He was set to be the first African to make it to space but the young life of 30-year-old South African Air Force pilot was cut short following a bike crash on Saturday.
Mandla Maseko, nicknamed ‘Afronaut’ and ‘Spaceboy’, beat one million entrants from 75 countries to be selected as one of 23 people who would travel on an hour-long sub-orbital trip on the Lynx Mark II spaceship.
Mandla Maseko, a part-time DJ and candidate officer with the South African Air Force, landed a coveted seat to fly 103km (64 miles) into space in the 2013 competition.
A statement from his family stated that the young, promising astronaut died after a motorbike crash.
Born to a school cleaner and an auto tool maker in the Soshanguve township near Pretoria, Maseko was poised to defy the laws of physical and political gravity to become the first black African in space. His win was a source of national pride and many congratulating him for putting South Africa and Africa on the “galactic map”.

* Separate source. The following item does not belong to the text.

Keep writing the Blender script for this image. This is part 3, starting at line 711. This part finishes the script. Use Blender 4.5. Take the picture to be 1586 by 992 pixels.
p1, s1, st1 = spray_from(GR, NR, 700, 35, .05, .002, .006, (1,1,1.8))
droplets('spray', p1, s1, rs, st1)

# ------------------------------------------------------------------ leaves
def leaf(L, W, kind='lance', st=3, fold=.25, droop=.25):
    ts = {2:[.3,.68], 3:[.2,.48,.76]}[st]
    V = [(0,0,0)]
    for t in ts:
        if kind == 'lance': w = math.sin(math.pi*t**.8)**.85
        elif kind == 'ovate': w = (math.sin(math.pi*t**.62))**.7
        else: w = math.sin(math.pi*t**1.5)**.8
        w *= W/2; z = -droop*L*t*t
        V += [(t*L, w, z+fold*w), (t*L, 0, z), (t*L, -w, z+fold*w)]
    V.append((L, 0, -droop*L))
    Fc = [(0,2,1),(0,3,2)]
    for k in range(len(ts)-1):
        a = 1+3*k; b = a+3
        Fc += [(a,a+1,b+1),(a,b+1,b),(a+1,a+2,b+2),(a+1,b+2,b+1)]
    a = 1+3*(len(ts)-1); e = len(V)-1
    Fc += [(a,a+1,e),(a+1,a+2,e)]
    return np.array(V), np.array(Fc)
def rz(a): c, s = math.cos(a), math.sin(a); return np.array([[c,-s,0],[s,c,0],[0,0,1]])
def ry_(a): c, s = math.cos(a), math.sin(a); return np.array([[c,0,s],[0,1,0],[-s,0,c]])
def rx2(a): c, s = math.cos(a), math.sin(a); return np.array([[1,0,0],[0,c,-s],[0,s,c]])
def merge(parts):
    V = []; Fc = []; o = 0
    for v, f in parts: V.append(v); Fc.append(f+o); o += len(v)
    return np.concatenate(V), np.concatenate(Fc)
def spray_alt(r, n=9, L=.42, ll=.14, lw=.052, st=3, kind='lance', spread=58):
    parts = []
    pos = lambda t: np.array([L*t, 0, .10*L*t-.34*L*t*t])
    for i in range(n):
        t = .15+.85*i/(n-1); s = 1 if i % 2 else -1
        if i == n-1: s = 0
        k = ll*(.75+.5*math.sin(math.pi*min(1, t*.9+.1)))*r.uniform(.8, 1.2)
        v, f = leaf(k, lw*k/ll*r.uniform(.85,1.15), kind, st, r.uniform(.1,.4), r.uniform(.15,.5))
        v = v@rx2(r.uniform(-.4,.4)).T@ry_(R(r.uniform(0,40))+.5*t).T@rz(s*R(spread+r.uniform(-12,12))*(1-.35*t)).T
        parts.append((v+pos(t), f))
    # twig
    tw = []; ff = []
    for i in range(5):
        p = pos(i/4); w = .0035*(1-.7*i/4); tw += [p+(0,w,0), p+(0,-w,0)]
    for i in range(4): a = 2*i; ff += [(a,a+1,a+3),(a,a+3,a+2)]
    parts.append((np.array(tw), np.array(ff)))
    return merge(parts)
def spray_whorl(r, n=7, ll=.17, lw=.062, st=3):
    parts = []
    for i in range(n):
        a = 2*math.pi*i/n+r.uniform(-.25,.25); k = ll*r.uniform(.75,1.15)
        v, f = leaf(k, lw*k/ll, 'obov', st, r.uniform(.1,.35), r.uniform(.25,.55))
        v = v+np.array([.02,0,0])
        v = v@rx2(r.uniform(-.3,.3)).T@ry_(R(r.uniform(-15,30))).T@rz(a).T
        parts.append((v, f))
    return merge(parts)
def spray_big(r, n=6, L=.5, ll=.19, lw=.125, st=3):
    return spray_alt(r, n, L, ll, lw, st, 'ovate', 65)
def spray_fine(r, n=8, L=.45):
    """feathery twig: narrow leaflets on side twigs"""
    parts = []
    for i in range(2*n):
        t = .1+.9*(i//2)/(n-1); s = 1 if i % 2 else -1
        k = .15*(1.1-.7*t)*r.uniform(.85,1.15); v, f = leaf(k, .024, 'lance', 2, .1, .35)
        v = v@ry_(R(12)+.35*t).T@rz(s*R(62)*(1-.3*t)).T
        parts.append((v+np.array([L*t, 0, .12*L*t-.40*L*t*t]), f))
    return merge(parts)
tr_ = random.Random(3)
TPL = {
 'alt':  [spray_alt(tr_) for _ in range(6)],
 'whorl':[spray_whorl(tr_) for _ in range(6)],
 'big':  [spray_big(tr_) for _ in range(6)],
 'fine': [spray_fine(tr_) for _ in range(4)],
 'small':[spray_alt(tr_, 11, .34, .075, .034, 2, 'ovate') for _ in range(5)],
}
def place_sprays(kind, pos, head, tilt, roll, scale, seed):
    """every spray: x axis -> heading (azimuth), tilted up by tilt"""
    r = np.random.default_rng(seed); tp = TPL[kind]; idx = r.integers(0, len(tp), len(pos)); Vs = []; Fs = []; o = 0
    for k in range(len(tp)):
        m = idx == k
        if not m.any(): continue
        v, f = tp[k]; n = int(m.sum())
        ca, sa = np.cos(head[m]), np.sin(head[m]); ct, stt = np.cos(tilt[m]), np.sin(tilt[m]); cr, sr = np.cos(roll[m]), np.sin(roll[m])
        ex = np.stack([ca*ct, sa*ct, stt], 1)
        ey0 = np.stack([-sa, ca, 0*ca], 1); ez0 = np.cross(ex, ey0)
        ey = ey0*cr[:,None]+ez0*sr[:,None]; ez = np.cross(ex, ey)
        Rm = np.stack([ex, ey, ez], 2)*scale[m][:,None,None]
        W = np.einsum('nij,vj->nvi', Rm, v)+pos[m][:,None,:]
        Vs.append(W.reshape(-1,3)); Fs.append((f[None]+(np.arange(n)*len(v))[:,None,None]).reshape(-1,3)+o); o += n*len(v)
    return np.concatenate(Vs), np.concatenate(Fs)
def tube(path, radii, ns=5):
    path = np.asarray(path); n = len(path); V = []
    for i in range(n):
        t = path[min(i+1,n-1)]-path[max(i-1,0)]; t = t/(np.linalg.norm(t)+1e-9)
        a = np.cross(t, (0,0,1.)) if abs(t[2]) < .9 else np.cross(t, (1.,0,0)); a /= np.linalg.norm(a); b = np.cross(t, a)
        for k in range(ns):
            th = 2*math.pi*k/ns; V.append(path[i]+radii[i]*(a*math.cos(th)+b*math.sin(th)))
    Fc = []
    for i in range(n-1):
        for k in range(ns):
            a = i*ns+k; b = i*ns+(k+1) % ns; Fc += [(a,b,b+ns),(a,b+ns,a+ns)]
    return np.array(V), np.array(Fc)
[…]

He had spent a week at the Kennedy Space Centre in Florida undergoing tests in preparation for an hour-long sub-orbital flight, originally scheduled for 2015.
He had skydived from 10,000 feet to earth and had done a test charmingly known as the “vomit comet”.
His chance to go to space however never came. The company organizing the flight, XCOR Aerospace, went bankrupt in 2017, news site Space.com reported.
During the period, Maseko returned to the armed forces and worked as a private pilot. In his free time, he was a keen DJ and a biker.
“He was a larger-than-life figure. We are all still reeling at the moment,” his friend Sthembile Shabangu told News24.
Maseko had said he wanted to do something that would motivate and inspire young people in Africa and prove that they could achieve anything whatever their background.
He told the BBC he planned to call them from space. “I hope I have one line that will be used in years to come – like Neil Armstrong did,” he said.
Many of those paying tribute to Maseko on social media fondly remembered his nicknames.